THE REQUEST:
Retype all of the listing exactly, passing over any picture you find.

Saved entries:
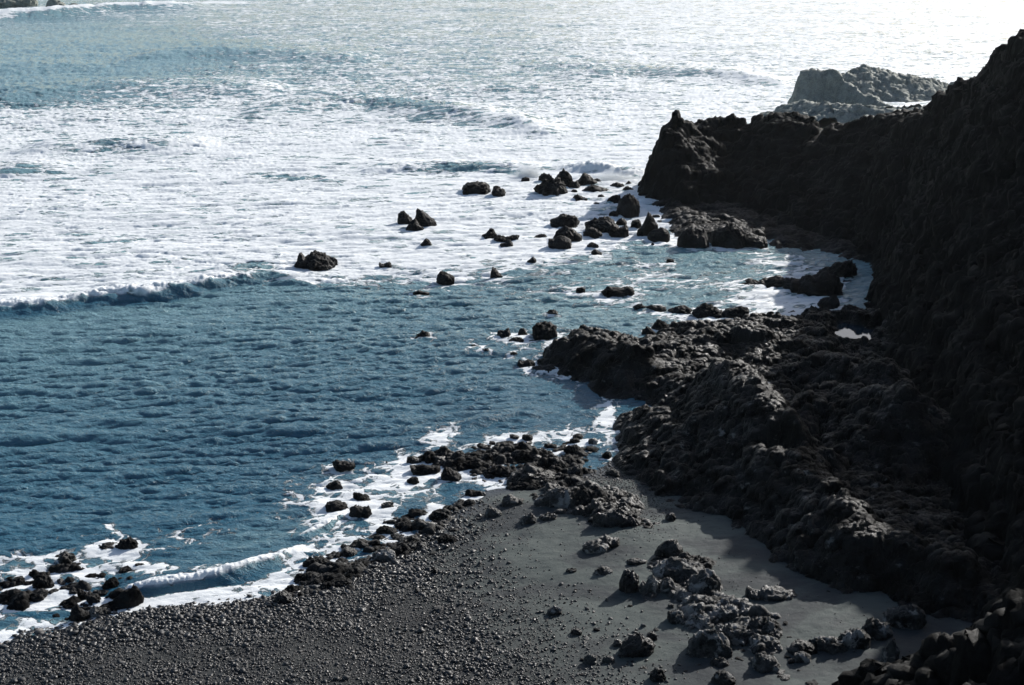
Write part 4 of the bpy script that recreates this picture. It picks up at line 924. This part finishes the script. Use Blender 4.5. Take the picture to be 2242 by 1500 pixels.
# ------------------------------------------------------------------ spray thrown up where the surf hits
def spray(n, px, py, w, h, seed, label):
    rs = np.random.RandomState(seed); c = at(px, py); s = c[1] / FP; v, f = ico(1)
    t = rs.rand(n) ** 1.6; x = c[0] + rs.randn(n) * w * s * (.3 + .35 * t); y = c[1] + rs.randn(n) * w * s * .35; z = t * h * s * (1 + .3 * rs.randn(n)) * np.exp(-((x - c[0]) / (w * s)) ** 2)
    r = rs.uniform(.01, .026, n) * (1.3 - .8 * t)
    co = (v[None] * r[:, None, None] + np.stack([x, y, np.maximum(z, 0)], 1)[:, None, :]).reshape(-1, 3)
    ff = (f[None] + (np.arange(n) * len(v))[:, None, None]).reshape(-1, 3)
    tag(link_mesh("sea_spray", co, ff, M_foam), label, kind="stuff")
spray(9000, 1158, 388, 34, 30, 1, "white spray bursting left of the outer rock cluster")
spray(9000, 1345, 394, 55, 16, 2, "white spray along the outer rocks by the headland")

# white wash round the rocks that stand in the water
sea = bpy.data.objects["sea"]; nv = len(sea.data.vertices)
fa = np.empty(nv, np.float32); sea.data.attributes["foam"].data.foreach_get("value", fa); fa = fa.reshape(SPX.shape)
for cx, cy, w, lab in NAMED[:]:
    if cy < 200: continue
    b = .52 * np.exp(-(((SPX - cx + .12 * w) / (.72 * w + 7)) ** 2 + ((SPY - cy - .16 * w) / (.26 * w + 5)) ** 2) ** 1.5)
    fa = np.where(b > .05, np.maximum(fa, np.minimum(fa + b * .5, .8)), fa)
    fa = np.maximum(fa, b)
sea.data.attributes["foam"].data.foreach_set("value", np.clip(fa, 0, 1).ravel())

# ------------------------------------------------------------------ the air
def haze_box():
    m = bpy.data.materials.new("haze"); m.use_nodes = True; t = m.node_tree; t.nodes.clear()
    out = t.nodes.new("ShaderNodeOutputMaterial"); v = t.nodes.new("ShaderNodeVolumePrincipled")
    v.inputs['Color'].default_value = (.86, .95, 1, 1); v.inputs['Density'].default_value = HAZE; v.inputs['Anisotropy'].default_value = .55
    t.links.new(v.outputs[0], out.inputs['Volume'])
    x0, x1, y0, y1, z0, z1 = -1500, 1500, -60, 2500, -5, 45
    co = [(x, y, z) for z in (z0, z1) for x, y in ((x0, y0), (x1, y0), (x1, y1), (x0, y1))]
    f = [(0, 3, 2, 1), (4, 5, 6, 7), (0, 1, 5, 4), (1, 2, 6, 5), (2, 3, 7, 6), (3, 0, 4, 7)]
    o = link_mesh("haze", np.array(co), np.array(f), m, smooth=False); tag(o, kind="stuff")
HAZE = .00004
haze_box()
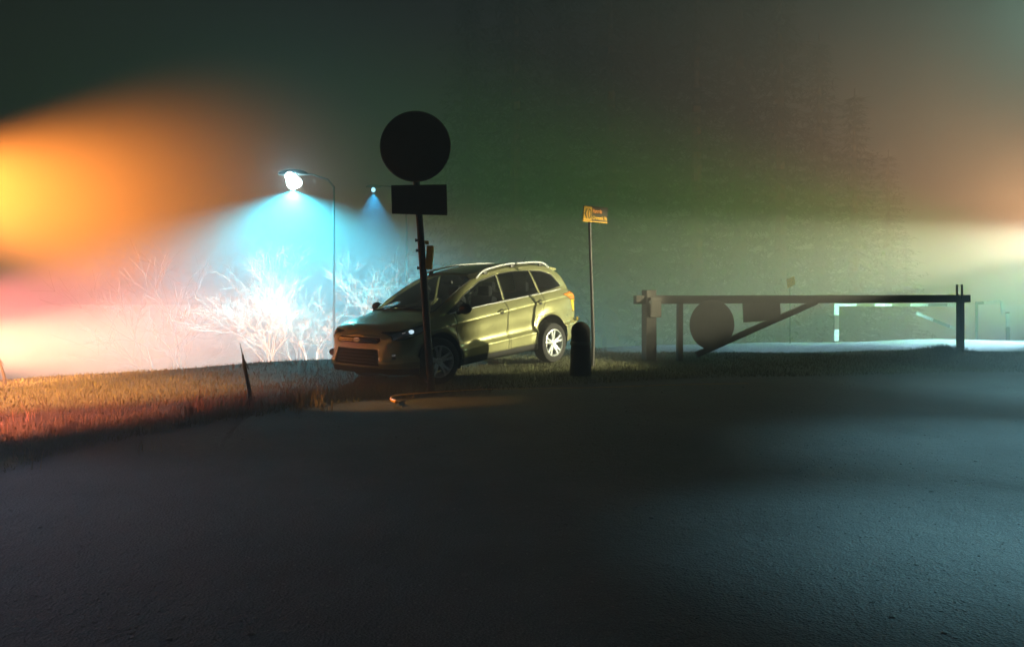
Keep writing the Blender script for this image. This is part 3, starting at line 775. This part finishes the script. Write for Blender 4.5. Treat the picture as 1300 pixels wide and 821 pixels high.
# ------------------------------------------------------------------ striped gates beyond the road, yellow marker
def striped(root, L, a, c, th, dp, dashes, m0=M_redp, m1=M_white):
    """dashes: white stretches as fractions of the rail"""
    def seg(f0, f1, m, name, k):
        b = bmesh.new(); p = a.lerp(c, f0); q = a.lerp(c, f1); v = q - p; X = v.normalized(); Y = Vector((0, 1, 0)); Z = X.cross(Y).normalized()
        rot = Matrix((X, Y, Z)).transposed(); add_box(b, L((p + q) / 2), (v.length, dp, th), rot, .003); link(name, b, m, root)
    f = 0; i = 0
    for s0, s1 in dashes:
        if s0 > f + .001: seg(f, s0, m0, 'red_band', i)
        seg(s0, s1, m1, 'white_band', i); f = s1; i += 1
    if f < .999: seg(f, 1, m0, 'red_band', i)
def far_gates():
    D = 22.3
    g = px(1061, 440, D); z = tz(g.x, D); root = empty('striped_gate', (g.x, D, z)); o_ = Vector((g.x, D, z)); L = lambda p: p - o_
    w_ = 1215 - 1061
    fr = lambda x: (x - 1061) / w_
    striped(root, L, px(1061, 387, D), px(1215, 387, D), .075, .05, [(fr(1063), fr(1087)), (fr(1110), fr(1132)), (fr(1155), fr(1178)), (fr(1202), 1)])
    striped(root, L, px(1061, 385, D) + Vector((0, -.04, 0)), px(1061, 455, D) + Vector((0, -.04, 0)), .13, .05, [(0, .21), (.47, .68)])
    striped(root, L, px(1163, 397.5, D), px(1222, 421, D), .085, .04, [(0, .36), (.72, .86)])
    striped(root, L, px(1222, 389, D), px(1222, 455, D), .07, .04, [])
    tag(root, 'striped gate with a slanting stay seen under the right end of the barrier beam', 'gate')
    g = px(1275, 440, D); z = tz(g.x, D); r2 = empty('striped_gate', (g.x, D, z)); o2 = Vector((g.x, D, z)); L2 = lambda p: p - o2
    striped(r2, L2, px(1240, 385, D), px(1272, 382, D), .075, .05, [(.26, 1)])
    striped(r2, L2, px(1271, 382, D) + Vector((0, -.04, 0)), px(1272, 399, D) + Vector((0, -.04, 0)), .09, .05, [(0, 1)])
    striped(r2, L2, px(1279, 396, D), px(1280, 455, D), .09, .05, [(.03, .32)])
    striped(r2, L2, px(1240, 383, D), px(1240, 455, D), .06, .04, [])
    tag(r2, 'short striped gate corner at the far right beside the road', 'gate')
    D = 19; g = px(1003, 420, D); z = tz(g.x, D); r3 = empty('marker_sign', (g.x, D, z)); o3 = Vector((g.x, D, z)); L3 = lambda p: p - o3
    b = bmesh.new(); add_tube(b, [(0, 0, -.2), L3(px(1003, 356, D))], .012, 8); link('pole', b, M_steel, r3)
    b = bmesh.new(); P = [px(998, 354.5, D), px(1008, 350.5, D), px(1009, 361, D), px(999.5, 366, D)]
    v1 = [b.verts.new(L3(p) + Vector((0, -.03, 0))) for p in P]; v2 = [b.verts.new(L3(p) + Vector((0, -.015, 0))) for p in P]
    b.faces.new(v1); b.faces.new(v2[::-1])
    for i in range(4): b.faces.new((v1[i], v2[i], v2[(i + 1) % 4], v1[(i + 1) % 4]))
    link('marker_plate', b, M_sigyel, r3)
    tag(r3, 'tiny tilted yellow marker plate showing above the middle of the barrier beam', 'marker')
far_gates()

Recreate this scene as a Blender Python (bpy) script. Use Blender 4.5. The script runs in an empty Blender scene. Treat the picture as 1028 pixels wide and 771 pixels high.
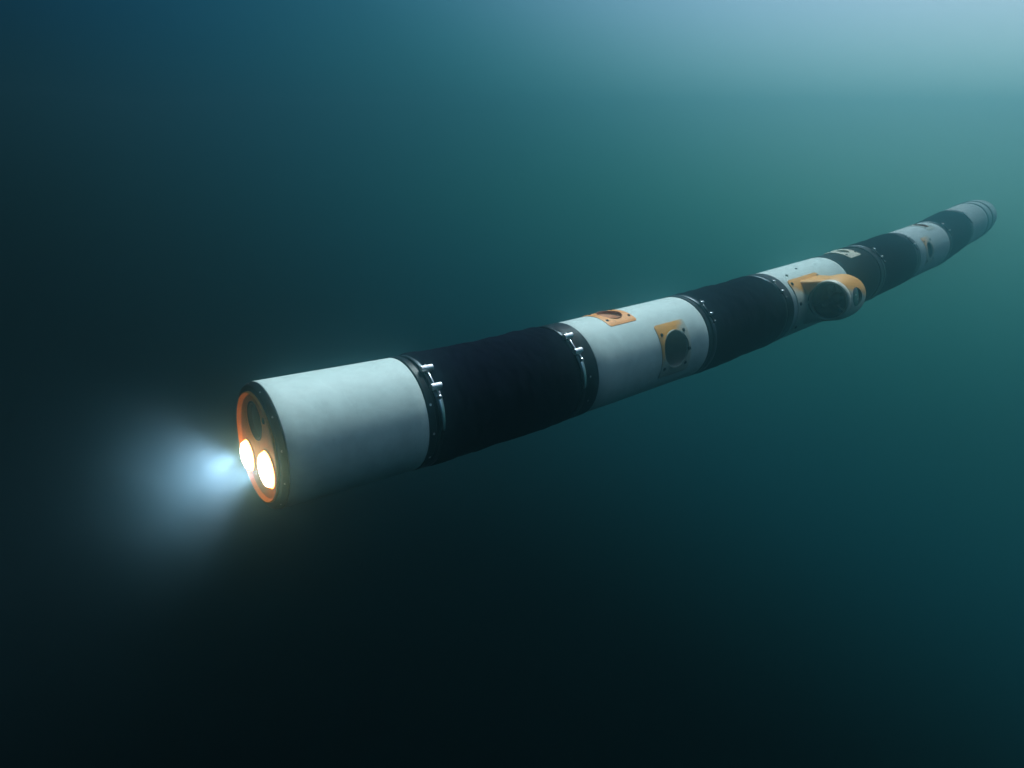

TASK RESULT:
Write part 4 of the bpy script that recreates this picture. It picks up at line 924. This part finishes the script. Use Blender 4.5. Take the picture to be 2242 by 1500 pixels.
# ------------------------------------------------------------------ spray thrown up where the surf hits
def spray(n, px, py, w, h, seed, label):
    rs = np.random.RandomState(seed); c = at(px, py); s = c[1] / FP; v, f = ico(1)
    t = rs.rand(n) ** 1.6; x = c[0] + rs.randn(n) * w * s * (.3 + .35 * t); y = c[1] + rs.randn(n) * w * s * .35; z = t * h * s * (1 + .3 * rs.randn(n)) * np.exp(-((x - c[0]) / (w * s)) ** 2)
    r = rs.uniform(.01, .026, n) * (1.3 - .8 * t)
    co = (v[None] * r[:, None, None] + np.stack([x, y, np.maximum(z, 0)], 1)[:, None, :]).reshape(-1, 3)
    ff = (f[None] + (np.arange(n) * len(v))[:, None, None]).reshape(-1, 3)
    tag(link_mesh("sea_spray", co, ff, M_foam), label, kind="stuff")
spray(9000, 1158, 388, 34, 30, 1, "white spray bursting left of the outer rock cluster")
spray(9000, 1345, 394, 55, 16, 2, "white spray along the outer rocks by the headland")

# white wash round the rocks that stand in the water
sea = bpy.data.objects["sea"]; nv = len(sea.data.vertices)
fa = np.empty(nv, np.float32); sea.data.attributes["foam"].data.foreach_get("value", fa); fa = fa.reshape(SPX.shape)
for cx, cy, w, lab in NAMED[:]:
    if cy < 200: continue
    b = .52 * np.exp(-(((SPX - cx + .12 * w) / (.72 * w + 7)) ** 2 + ((SPY - cy - .16 * w) / (.26 * w + 5)) ** 2) ** 1.5)
    fa = np.where(b > .05, np.maximum(fa, np.minimum(fa + b * .5, .8)), fa)
    fa = np.maximum(fa, b)
sea.data.attributes["foam"].data.foreach_set("value", np.clip(fa, 0, 1).ravel())

# ------------------------------------------------------------------ the air
def haze_box():
    m = bpy.data.materials.new("haze"); m.use_nodes = True; t = m.node_tree; t.nodes.clear()
    out = t.nodes.new("ShaderNodeOutputMaterial"); v = t.nodes.new("ShaderNodeVolumePrincipled")
    v.inputs['Color'].default_value = (.86, .95, 1, 1); v.inputs['Density'].default_value = HAZE; v.inputs['Anisotropy'].default_value = .55
    t.links.new(v.outputs[0], out.inputs['Volume'])
    x0, x1, y0, y1, z0, z1 = -1500, 1500, -60, 2500, -5, 45
    co = [(x, y, z) for z in (z0, z1) for x, y in ((x0, y0), (x1, y0), (x1, y1), (x0, y1))]
    f = [(0, 3, 2, 1), (4, 5, 6, 7), (0, 1, 5, 4), (1, 2, 6, 5), (2, 3, 7, 6), (3, 0, 4, 7)]
    o = link_mesh("haze", np.array(co), np.array(f), m, smooth=False); tag(o, kind="stuff")
HAZE = .00004
haze_box()
Keep writing the Blender script for this image. This is part 3, starting at line 775. This part finishes the script. Write for Blender 4.5. Treat the picture as 1300 pixels wide and 821 pixels high.
# ------------------------------------------------------------------ striped gates beyond the road, yellow marker
def striped(root, L, a, c, th, dp, dashes, m0=M_redp, m1=M_white):
    """dashes: white stretches as fractions of the rail"""
    def seg(f0, f1, m, name, k):
        b = bmesh.new(); p = a.lerp(c, f0); q = a.lerp(c, f1); v = q - p; X = v.normalized(); Y = Vector((0, 1, 0)); Z = X.cross(Y).normalized()
        rot = Matrix((X, Y, Z)).transposed(); add_box(b, L((p + q) / 2), (v.length, dp, th), rot, .003); link(name, b, m, root)
    f = 0; i = 0
    for s0, s1 in dashes:
        if s0 > f + .001: seg(f, s0, m0, 'red_band', i)
        seg(s0, s1, m1, 'white_band', i); f = s1; i += 1
    if f < .999: seg(f, 1, m0, 'red_band', i)
def far_gates():
    D = 22.3
    g = px(1061, 440, D); z = tz(g.x, D); root = empty('striped_gate', (g.x, D, z)); o_ = Vector((g.x, D, z)); L = lambda p: p - o_
    w_ = 1215 - 1061
    fr = lambda x: (x - 1061) / w_
    striped(root, L, px(1061, 387, D), px(1215, 387, D), .075, .05, [(fr(1063), fr(1087)), (fr(1110), fr(1132)), (fr(1155), fr(1178)), (fr(1202), 1)])
    striped(root, L, px(1061, 385, D) + Vector((0, -.04, 0)), px(1061, 455, D) + Vector((0, -.04, 0)), .13, .05, [(0, .21), (.47, .68)])
    striped(root, L, px(1163, 397.5, D), px(1222, 421, D), .085, .04, [(0, .36), (.72, .86)])
    striped(root, L, px(1222, 389, D), px(1222, 455, D), .07, .04, [])
    tag(root, 'striped gate with a slanting stay seen under the right end of the barrier beam', 'gate')
    g = px(1275, 440, D); z = tz(g.x, D); r2 = empty('striped_gate', (g.x, D, z)); o2 = Vector((g.x, D, z)); L2 = lambda p: p - o2
    striped(r2, L2, px(1240, 385, D), px(1272, 382, D), .075, .05, [(.26, 1)])
    striped(r2, L2, px(1271, 382, D) + Vector((0, -.04, 0)), px(1272, 399, D) + Vector((0, -.04, 0)), .09, .05, [(0, 1)])
    striped(r2, L2, px(1279, 396, D), px(1280, 455, D), .09, .05, [(.03, .32)])
    striped(r2, L2, px(1240, 383, D), px(1240, 455, D), .06, .04, [])
    tag(r2, 'short striped gate corner at the far right beside the road', 'gate')
    D = 19; g = px(1003, 420, D); z = tz(g.x, D); r3 = empty('marker_sign', (g.x, D, z)); o3 = Vector((g.x, D, z)); L3 = lambda p: p - o3
    b = bmesh.new(); add_tube(b, [(0, 0, -.2), L3(px(1003, 356, D))], .012, 8); link('pole', b, M_steel, r3)
    b = bmesh.new(); P = [px(998, 354.5, D), px(1008, 350.5, D), px(1009, 361, D), px(999.5, 366, D)]
    v1 = [b.verts.new(L3(p) + Vector((0, -.03, 0))) for p in P]; v2 = [b.verts.new(L3(p) + Vector((0, -.015, 0))) for p in P]
    b.faces.new(v1); b.faces.new(v2[::-1])
    for i in range(4): b.faces.new((v1[i], v2[i], v2[(i + 1) % 4], v1[(i + 1) % 4]))
    link('marker_plate', b, M_sigyel, r3)
    tag(r3, 'tiny tilted yellow marker plate showing above the middle of the barrier beam', 'marker')
far_gates()

Recreate this scene as a Blender Python (bpy) script. Use Blender 4.5. The script runs in an empty Blender scene. Treat the picture as 1028 pixels wide and 771 pixels high.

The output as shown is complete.